Repeat all of the material below exactly as written, images excluded.

::::::

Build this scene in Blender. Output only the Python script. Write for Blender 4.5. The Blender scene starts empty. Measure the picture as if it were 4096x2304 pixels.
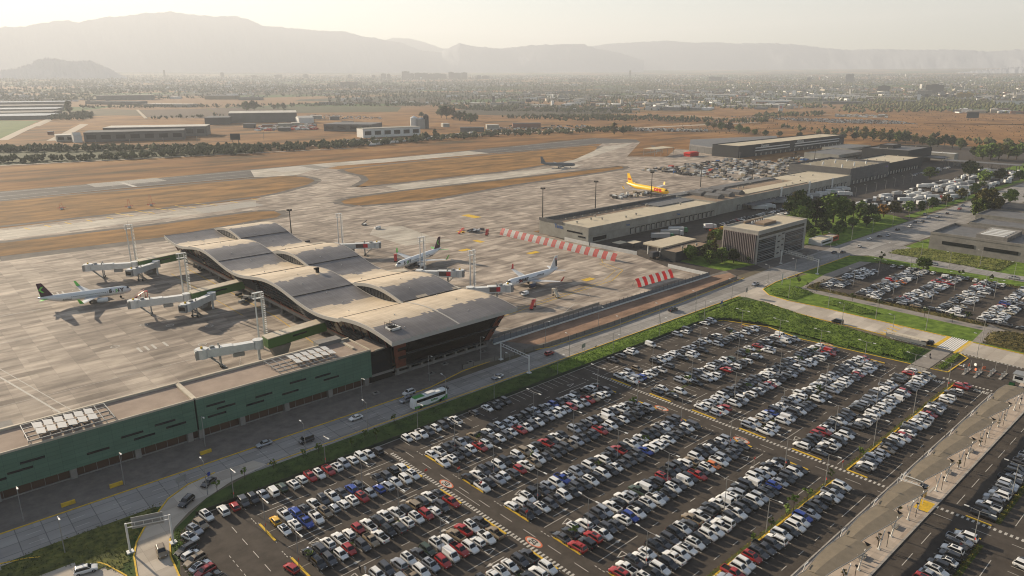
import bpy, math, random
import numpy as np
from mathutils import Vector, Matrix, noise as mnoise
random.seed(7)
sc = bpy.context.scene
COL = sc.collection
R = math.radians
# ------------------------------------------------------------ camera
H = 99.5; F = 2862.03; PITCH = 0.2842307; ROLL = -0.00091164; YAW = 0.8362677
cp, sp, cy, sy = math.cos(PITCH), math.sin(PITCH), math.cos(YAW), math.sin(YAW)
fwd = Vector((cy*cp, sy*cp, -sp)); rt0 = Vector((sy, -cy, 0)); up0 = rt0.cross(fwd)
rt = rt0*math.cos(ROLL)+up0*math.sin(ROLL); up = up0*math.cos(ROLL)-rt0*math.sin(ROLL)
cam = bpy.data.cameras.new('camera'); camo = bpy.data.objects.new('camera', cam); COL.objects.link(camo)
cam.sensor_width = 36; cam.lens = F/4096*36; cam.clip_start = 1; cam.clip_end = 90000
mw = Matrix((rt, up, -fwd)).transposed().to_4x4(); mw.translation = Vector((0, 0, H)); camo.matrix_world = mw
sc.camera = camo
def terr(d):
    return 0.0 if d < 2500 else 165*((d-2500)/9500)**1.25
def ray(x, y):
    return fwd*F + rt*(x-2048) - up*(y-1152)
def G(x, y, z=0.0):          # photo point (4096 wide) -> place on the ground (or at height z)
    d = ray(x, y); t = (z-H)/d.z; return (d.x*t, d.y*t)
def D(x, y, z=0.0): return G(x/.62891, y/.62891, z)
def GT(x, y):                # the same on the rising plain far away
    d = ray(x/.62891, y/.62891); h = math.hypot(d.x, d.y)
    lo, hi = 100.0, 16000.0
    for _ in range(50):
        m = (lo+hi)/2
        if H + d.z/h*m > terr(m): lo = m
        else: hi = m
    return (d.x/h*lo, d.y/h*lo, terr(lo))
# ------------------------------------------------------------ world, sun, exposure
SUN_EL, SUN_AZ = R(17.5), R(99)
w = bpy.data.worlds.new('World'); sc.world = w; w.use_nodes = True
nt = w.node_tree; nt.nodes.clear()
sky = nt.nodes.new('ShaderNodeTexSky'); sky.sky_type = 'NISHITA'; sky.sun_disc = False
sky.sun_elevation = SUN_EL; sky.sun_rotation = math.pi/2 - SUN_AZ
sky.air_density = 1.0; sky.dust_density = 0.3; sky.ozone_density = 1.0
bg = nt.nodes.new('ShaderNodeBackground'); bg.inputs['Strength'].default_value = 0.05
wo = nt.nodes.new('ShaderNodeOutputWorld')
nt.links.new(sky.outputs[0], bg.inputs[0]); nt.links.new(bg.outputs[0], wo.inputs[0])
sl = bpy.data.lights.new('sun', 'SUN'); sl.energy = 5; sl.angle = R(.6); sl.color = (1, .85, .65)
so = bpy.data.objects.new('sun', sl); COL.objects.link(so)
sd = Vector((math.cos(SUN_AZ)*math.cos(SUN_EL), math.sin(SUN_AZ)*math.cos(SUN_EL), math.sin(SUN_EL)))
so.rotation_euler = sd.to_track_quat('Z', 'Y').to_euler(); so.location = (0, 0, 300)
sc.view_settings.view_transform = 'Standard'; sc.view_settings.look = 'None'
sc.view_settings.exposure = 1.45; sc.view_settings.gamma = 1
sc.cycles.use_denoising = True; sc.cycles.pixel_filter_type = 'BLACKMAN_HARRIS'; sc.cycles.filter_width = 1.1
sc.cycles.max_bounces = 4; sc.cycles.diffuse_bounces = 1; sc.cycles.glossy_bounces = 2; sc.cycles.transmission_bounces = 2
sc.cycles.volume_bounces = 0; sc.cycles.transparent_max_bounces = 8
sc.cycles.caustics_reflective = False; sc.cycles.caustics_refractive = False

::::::

* Task answer *
Build this scene in Blender. Output only the Python script. Write for Blender 4.5. The Blender scene starts empty. Measure the picture as if it were 4096x2304 pixels.
import bpy, math, random
import numpy as np
from mathutils import Vector, Matrix, noise as mnoise
random.seed(7)
sc = bpy.context.scene
COL = sc.collection
R = math.radians
# ------------------------------------------------------------ camera
H = 99.5; F = 2862.03; PITCH = 0.2842307; ROLL = -0.00091164; YAW = 0.8362677
cp, sp, cy, sy = math.cos(PITCH), math.sin(PITCH), math.cos(YAW), math.sin(YAW)
fwd = Vector((cy*cp, sy*cp, -sp)); rt0 = Vector((sy, -cy, 0)); up0 = rt0.cross(fwd)
rt = rt0*math.cos(ROLL)+up0*math.sin(ROLL); up = up0*math.cos(ROLL)-rt0*math.sin(ROLL)
cam = bpy.data.cameras.new('camera'); camo = bpy.data.objects.new('camera', cam); COL.objects.link(camo)
cam.sensor_width = 36; cam.lens = F/4096*36; cam.clip_start = 1; cam.clip_end = 90000
mw = Matrix((rt, up, -fwd)).transposed().to_4x4(); mw.translation = Vector((0, 0, H)); camo.matrix_world = mw
sc.camera = camo
def terr(d):
    return 0.0 if d < 2500 else 165*((d-2500)/9500)**1.25
def ray(x, y):
    return fwd*F + rt*(x-2048) - up*(y-1152)
def G(x, y, z=0.0):          # photo point (4096 wide) -> place on the ground (or at height z)
    d = ray(x, y); t = (z-H)/d.z; return (d.x*t, d.y*t)
def D(x, y, z=0.0): return G(x/.62891, y/.62891, z)
def GT(x, y):                # the same on the rising plain far away
    d = ray(x/.62891, y/.62891); h = math.hypot(d.x, d.y)
    lo, hi = 100.0, 16000.0
    for _ in range(50):
        m = (lo+hi)/2
        if H + d.z/h*m > terr(m): lo = m
        else: hi = m
    return (d.x/h*lo, d.y/h*lo, terr(lo))
# ------------------------------------------------------------ world, sun, exposure
SUN_EL, SUN_AZ = R(17.5), R(99)
w = bpy.data.worlds.new('World'); sc.world = w; w.use_nodes = True
nt = w.node_tree; nt.nodes.clear()
sky = nt.nodes.new('ShaderNodeTexSky'); sky.sky_type = 'NISHITA'; sky.sun_disc = False
sky.sun_elevation = SUN_EL; sky.sun_rotation = math.pi/2 - SUN_AZ
sky.air_density = 1.0; sky.dust_density = 0.3; sky.ozone_density = 1.0
bg = nt.nodes.new('ShaderNodeBackground'); bg.inputs['Strength'].default_value = 0.05
wo = nt.nodes.new('ShaderNodeOutputWorld')
nt.links.new(sky.outputs[0], bg.inputs[0]); nt.links.new(bg.outputs[0], wo.inputs[0])
sl = bpy.data.lights.new('sun', 'SUN'); sl.energy = 5; sl.angle = R(.6); sl.color = (1, .85, .65)
so = bpy.data.objects.new('sun', sl); COL.objects.link(so)
sd = Vector((math.cos(SUN_AZ)*math.cos(SUN_EL), math.sin(SUN_AZ)*math.cos(SUN_EL), math.sin(SUN_EL)))
so.rotation_euler = sd.to_track_quat('Z', 'Y').to_euler(); so.location = (0, 0, 300)
sc.view_settings.view_transform = 'Standard'; sc.view_settings.look = 'None'
sc.view_settings.exposure = 1.45; sc.view_settings.gamma = 1
sc.cycles.use_denoising = True; sc.cycles.pixel_filter_type = 'BLACKMAN_HARRIS'; sc.cycles.filter_width = 1.1
sc.cycles.max_bounces = 4; sc.cycles.diffuse_bounces = 1; sc.cycles.glossy_bounces = 2; sc.cycles.transmission_bounces = 2
sc.cycles.volume_bounces = 0; sc.cycles.transparent_max_bounces = 8
sc.cycles.caustics_reflective = False; sc.cycles.caustics_refractive = False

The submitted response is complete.